OÑATE'S MISSING FOOT

 

By JAMES BROOKE
1998


 

 

 


This imposing twelve-foot high statue of Juan de Oñate is located a few miles north of Española, New Mexico. In January of 1998, it was damaged by vandals.

 

ESPAÑOLA, N.M. -- One moonless night in early January, just as Hispanic New Mexicans were starting to celebrate the 400th anniversary of the first Spanish settlement in the American West, an American Indian commando group stealthily approached a bronze statue here of the first conquistador, Don Juan de Oñate. With an electric saw, the group slowly severed his right foot -- boot, stirrup, star-shaped spur and all.

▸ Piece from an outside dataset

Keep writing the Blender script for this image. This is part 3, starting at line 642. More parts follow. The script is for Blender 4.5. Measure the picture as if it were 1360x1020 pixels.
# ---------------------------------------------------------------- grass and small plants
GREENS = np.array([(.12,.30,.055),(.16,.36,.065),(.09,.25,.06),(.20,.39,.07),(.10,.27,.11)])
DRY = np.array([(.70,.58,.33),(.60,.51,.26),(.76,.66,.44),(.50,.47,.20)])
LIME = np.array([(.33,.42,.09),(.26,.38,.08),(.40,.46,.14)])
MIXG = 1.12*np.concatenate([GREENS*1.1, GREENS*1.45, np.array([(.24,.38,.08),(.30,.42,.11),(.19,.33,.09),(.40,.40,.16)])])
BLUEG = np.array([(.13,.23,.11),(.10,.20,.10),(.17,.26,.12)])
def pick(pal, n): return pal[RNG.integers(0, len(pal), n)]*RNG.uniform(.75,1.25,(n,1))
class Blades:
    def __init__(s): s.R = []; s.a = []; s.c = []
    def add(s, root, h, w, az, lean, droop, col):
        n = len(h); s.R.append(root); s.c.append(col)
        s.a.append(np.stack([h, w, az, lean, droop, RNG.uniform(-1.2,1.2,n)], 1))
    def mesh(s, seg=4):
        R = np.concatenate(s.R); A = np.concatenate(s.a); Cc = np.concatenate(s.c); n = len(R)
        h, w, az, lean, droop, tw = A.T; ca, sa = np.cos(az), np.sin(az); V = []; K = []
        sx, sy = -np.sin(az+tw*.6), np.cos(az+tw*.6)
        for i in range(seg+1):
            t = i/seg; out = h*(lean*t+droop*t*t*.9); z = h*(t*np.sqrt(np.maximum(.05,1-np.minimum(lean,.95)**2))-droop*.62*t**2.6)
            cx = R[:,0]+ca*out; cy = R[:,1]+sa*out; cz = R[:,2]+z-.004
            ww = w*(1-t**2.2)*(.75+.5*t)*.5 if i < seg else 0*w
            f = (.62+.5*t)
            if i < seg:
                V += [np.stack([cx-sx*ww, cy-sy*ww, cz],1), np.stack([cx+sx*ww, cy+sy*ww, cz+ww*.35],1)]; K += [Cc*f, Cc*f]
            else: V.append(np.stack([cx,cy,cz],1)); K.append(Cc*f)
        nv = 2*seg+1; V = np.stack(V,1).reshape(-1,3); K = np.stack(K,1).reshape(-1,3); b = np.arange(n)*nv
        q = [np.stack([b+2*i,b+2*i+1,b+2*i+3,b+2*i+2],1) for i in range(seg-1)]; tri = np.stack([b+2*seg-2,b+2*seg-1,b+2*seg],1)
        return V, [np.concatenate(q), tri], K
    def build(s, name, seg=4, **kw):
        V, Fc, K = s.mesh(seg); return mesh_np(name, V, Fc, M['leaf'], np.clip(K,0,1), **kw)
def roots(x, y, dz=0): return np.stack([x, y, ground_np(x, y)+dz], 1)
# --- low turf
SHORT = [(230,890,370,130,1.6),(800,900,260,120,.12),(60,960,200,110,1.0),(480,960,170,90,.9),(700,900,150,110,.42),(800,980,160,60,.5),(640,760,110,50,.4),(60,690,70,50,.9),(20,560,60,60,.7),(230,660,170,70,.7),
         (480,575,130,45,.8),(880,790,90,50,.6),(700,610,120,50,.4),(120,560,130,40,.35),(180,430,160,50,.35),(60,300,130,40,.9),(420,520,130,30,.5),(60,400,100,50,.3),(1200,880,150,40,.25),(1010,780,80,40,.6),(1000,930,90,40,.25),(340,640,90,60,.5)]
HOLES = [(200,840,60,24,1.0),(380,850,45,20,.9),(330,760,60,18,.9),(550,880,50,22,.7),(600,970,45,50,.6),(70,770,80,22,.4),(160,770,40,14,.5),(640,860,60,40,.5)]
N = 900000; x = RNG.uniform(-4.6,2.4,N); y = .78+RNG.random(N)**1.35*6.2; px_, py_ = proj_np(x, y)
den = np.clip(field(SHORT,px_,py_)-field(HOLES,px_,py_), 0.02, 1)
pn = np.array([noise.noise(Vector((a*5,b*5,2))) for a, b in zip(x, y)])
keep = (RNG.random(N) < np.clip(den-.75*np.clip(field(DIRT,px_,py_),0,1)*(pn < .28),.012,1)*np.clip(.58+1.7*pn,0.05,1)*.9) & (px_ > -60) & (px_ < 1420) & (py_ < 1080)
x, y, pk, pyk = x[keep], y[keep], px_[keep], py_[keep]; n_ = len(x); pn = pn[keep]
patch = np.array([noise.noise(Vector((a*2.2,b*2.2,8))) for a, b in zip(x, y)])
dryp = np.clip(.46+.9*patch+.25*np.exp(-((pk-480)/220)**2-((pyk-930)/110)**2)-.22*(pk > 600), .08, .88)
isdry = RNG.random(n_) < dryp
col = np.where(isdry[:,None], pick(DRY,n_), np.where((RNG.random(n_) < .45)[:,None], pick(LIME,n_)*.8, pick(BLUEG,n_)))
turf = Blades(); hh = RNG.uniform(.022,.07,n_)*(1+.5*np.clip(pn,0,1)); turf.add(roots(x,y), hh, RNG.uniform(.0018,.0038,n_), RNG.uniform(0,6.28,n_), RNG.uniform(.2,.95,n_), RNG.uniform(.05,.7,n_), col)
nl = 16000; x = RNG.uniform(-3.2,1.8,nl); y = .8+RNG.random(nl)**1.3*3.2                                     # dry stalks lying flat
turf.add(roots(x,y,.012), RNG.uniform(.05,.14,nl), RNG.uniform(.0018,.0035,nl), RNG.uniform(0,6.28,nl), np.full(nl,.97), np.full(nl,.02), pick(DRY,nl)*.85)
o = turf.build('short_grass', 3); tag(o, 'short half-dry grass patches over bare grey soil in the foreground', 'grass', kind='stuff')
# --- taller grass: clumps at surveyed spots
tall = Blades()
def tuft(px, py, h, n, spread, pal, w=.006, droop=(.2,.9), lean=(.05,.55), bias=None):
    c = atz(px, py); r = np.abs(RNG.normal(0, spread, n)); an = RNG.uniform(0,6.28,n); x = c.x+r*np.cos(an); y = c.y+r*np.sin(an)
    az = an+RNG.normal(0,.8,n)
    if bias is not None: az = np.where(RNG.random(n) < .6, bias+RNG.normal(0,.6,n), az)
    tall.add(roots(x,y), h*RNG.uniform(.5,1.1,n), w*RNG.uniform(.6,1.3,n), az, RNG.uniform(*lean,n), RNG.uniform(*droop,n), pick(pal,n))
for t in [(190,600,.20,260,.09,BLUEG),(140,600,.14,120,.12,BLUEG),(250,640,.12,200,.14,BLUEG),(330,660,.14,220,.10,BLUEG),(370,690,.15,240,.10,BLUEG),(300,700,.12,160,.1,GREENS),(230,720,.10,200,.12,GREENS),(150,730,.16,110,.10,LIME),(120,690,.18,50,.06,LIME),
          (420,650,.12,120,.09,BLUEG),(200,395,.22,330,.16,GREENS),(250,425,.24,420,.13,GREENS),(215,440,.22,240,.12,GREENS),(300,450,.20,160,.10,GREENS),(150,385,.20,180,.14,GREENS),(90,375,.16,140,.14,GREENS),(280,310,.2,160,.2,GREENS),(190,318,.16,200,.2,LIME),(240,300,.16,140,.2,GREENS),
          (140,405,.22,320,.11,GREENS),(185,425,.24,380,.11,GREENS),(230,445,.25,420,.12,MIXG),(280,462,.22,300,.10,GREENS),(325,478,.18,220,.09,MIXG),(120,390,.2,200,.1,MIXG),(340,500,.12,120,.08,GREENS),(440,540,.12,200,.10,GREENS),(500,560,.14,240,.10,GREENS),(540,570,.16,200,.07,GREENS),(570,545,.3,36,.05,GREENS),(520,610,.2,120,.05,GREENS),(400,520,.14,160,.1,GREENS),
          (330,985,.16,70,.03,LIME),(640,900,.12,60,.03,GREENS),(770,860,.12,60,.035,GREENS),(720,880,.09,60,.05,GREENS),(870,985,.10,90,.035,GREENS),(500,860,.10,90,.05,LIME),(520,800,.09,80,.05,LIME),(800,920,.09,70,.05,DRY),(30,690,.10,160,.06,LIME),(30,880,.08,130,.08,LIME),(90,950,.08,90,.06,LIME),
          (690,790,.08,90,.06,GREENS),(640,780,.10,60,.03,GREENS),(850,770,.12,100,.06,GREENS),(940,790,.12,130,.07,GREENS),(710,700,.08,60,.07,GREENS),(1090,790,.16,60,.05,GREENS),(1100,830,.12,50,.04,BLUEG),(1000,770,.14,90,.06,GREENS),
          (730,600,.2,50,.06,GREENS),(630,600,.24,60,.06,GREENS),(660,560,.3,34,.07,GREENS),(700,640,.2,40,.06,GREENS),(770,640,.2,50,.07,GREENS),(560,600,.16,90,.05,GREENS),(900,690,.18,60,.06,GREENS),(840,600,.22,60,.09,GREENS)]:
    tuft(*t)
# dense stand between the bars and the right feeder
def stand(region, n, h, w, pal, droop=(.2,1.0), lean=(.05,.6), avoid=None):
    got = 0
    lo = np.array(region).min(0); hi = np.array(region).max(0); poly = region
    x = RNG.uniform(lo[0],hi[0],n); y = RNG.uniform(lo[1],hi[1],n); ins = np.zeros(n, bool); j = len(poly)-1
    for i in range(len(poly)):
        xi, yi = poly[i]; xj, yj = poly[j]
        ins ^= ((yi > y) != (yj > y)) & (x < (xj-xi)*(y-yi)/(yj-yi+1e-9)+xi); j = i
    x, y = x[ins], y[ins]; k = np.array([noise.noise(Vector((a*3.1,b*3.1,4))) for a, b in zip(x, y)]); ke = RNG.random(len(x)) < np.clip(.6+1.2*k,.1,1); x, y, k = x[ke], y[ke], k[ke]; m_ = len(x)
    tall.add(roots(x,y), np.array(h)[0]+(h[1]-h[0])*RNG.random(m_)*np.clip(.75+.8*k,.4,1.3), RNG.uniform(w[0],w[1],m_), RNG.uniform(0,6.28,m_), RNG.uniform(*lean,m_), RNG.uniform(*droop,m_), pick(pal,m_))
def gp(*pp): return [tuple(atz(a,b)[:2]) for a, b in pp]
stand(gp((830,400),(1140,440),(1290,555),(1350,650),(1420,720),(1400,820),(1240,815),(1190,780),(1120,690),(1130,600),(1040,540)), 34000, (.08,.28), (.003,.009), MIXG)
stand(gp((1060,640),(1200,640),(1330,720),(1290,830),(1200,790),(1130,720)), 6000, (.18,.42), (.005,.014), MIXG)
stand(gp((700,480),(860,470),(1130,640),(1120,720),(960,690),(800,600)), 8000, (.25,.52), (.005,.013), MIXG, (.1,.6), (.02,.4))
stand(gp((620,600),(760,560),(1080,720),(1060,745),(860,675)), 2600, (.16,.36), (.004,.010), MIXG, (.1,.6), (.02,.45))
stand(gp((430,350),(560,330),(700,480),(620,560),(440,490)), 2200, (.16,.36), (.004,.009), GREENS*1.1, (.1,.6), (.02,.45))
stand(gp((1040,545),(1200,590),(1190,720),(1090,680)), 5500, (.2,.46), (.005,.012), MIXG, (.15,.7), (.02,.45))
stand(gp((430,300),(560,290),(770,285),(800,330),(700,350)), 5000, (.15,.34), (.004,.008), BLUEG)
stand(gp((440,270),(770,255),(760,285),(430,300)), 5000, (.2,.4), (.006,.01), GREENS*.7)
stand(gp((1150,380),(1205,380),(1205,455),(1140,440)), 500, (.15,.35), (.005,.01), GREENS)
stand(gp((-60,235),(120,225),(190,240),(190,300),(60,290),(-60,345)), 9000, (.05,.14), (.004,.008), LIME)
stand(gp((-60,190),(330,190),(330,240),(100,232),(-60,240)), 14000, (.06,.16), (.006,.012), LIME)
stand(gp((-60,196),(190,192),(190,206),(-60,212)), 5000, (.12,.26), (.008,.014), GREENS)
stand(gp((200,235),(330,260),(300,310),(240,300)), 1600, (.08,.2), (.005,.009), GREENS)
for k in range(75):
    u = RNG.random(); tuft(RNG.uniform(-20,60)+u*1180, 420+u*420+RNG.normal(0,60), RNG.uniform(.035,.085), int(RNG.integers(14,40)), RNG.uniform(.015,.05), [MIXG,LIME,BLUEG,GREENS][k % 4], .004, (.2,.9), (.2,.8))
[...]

"We took the liberty of removing Oñate's right foot on behalf of our brothers and sisters of Acoma Pueblo," read a statement sent by the group, which later sent to news outlets a snapshot of its hostage foot. "We see no glory in celebrating Oñate's fourth centennial, and we do not want our faces rubbed in it."

The news quickly traveled from this lowland reservoir of Spanish culture 120 miles to the southwest to a mesa, where cheers echoed among the adobe brick houses of Acoma Pueblo. Since 1599, the Acoma had passed from generation to generation the tale of how Juan de Onate had punished the conquered Acoma by ordering his men to chop off the right feet of 24 captive warriors.

"It was funny when it happened to the statue, but it wasn't funny when it happened to the real people," said Darrell Chino, an Acoma artisan.

At the Oñate Monument and Visitors Center, Estevan Arrellano, the director, supervised the attachment of a new foot to the 12-foot-tall statue in late January. He groaned: "Give me a break -- it was 400 years ago. It's OK to hold a grudge, but for 400 years?"

"When I think of what Oñate did to the Acoma Pueblo, I have a vision of Indian men lined up to have one foot cut off," Andres Lauriano, a Sandia tribal council member, wrote in The Albuquerque Journal. "I see the blood pouring from their legs as they crawled or hopped away. I see the bloody pile of feet left behind."

But the foot-chopping incident should not overshadow Oñate's positive achievements, argued Marc Simmons, author of "The Last Conquistador: Juan de Oñate and the Settling of the Far Southwest" (University of Oklahoma Press, 1991).
"In what is now the Western United States, he was the founder of the livestock industry, the mining industry, and he opened the first major road, the Camino Real," Mr. Simmons said of the 16th-century entrepreneur who was married to a granddaughter of Cortes. "He brought Christianity and Western culture."

 

 

 

 

 

The picture at left shows the repaired statue as it appears today. The welding line can not be seen in this picture, but if a visitor looks closely the repair line is easily seen.